While this standard has been baking for a couple of years, it was only several weeks ago that the parties involved got together at the Microsoft campus to test and validate the design. Jeff Teper, VP of Office Business Platform for Microsoft SharePoint, says it was a rousing success, and proved to the parties involved that the standard was ready to go to OASIS. All of the other participants got together at the Microsoft campus in August for what they called Plug Fest, where they took prototypes of different implementation and mixed and matched it to make sure it all worked together. Teper reports that these tests gave the group confidence that the standard they were submitting to OASIS today was fully grounded in running code.

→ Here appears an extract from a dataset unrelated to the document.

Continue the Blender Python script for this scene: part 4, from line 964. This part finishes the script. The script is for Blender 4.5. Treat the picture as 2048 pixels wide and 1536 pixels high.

Abnous aptly and intelligently points out this inability to communicate across repositories has frustrated customers, and in many ways held back the industry. He hopes this will help the industry grow to its potential. He says that while we know 80 percent of the content in the enterprise is unstructured, a relatively small percentage of it is being managed by a CMS. He thinks CMIS could help change that, and while each company will implement the standard in its own unique way, customers can be assured, once it's finally approved by OASIS (a process that's expected to take about a year), that they can write applications to communicate across existing repositories, as well as new installations moving forward.

What this will mean is hard to predict right now. It's clear that the CMS vendors have seen the light and have been able to get past the needs of each individual company to the needs of the industry as a whole. The winners here should be the customers who will, by all accounts, be able to communicate across multiple disparate repositories with far less effort than is required today. Regular readers may recall last week that I wrote my Editor's Corner about the need for standards to share content between different repositories. I would like to think I was clairvoyant, but truth be told Alfresco CEO John Powell hinted in a recent interview that these standards were coming. I just didn't expect to hear about them less than a week later. - Ron

Comments

This is really good news. Anytime you can get multiple vendors to see the wisdom and benefits for all in standards that create a transparency it is good for everyone.